Coordinated raids conducted a day earlier in the Netherlands, Britain, Germany, France and Australia resulted in the arrest of two people.
Investigators in the Netherlands said they seized administrative records, real estate, jewelry, gold bars, and more luxury items from houses across the country.
In the UK, her Majesty's Revenue and Customs (HMRC), the British tax authority, announced that it had opened a criminal investigation into an unnamed "global financial institution."
The statement said with the help of its international partners, the financial authorities would focus on "senior employees" and an unspecified number of customers.
German prosecutors also said they were investigating clients of a bank in cooperation with the Dutch.
None of the authorities participating in the operation disclosed the name of the financial institution but Credit Suisse, Switzerland’s second largest bank, admitted that local authorities had visited its offices in Amsterdam, London and Paris "concerning client tax matters."

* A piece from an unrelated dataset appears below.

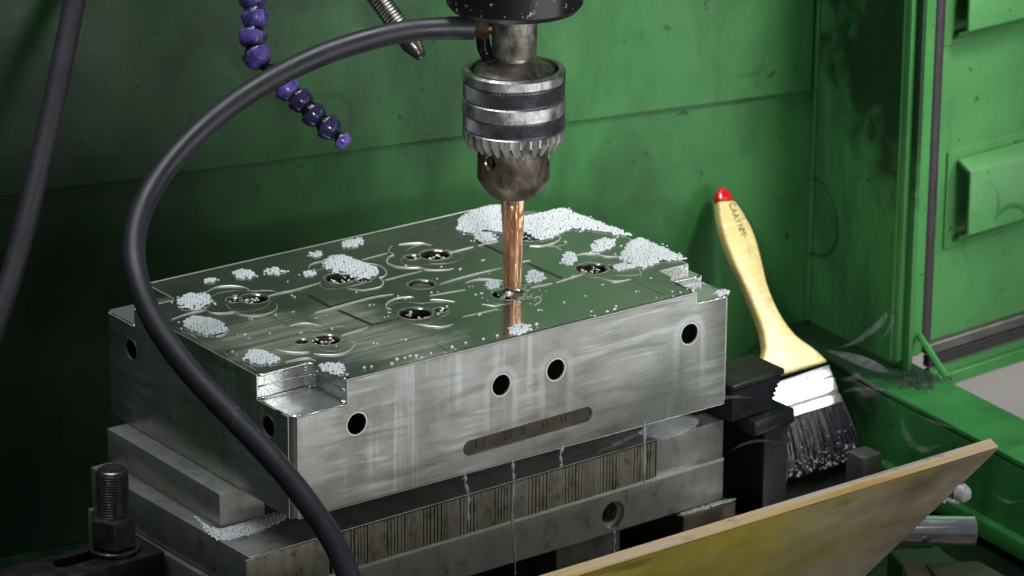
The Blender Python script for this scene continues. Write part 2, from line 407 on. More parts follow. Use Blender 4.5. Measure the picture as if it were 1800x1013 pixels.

A spokesperson for the bank said that they were cooperating with authorities and that they had launched an internal probe into the matter.
Since 2011, Credit Suisse has had to pay more than 2 billion Swiss francs (US$ 2 billion) to the United States, Germany, and Italy to settle allegations it helped clients dodge taxes.
Eurojust, the European Union agency that handles cross-border investigations, said that the investigation began in 2016 and that prosecutors have uncovered a network of "undeclared assets hidden within offshore accounts and policies...(worth) millions of euros."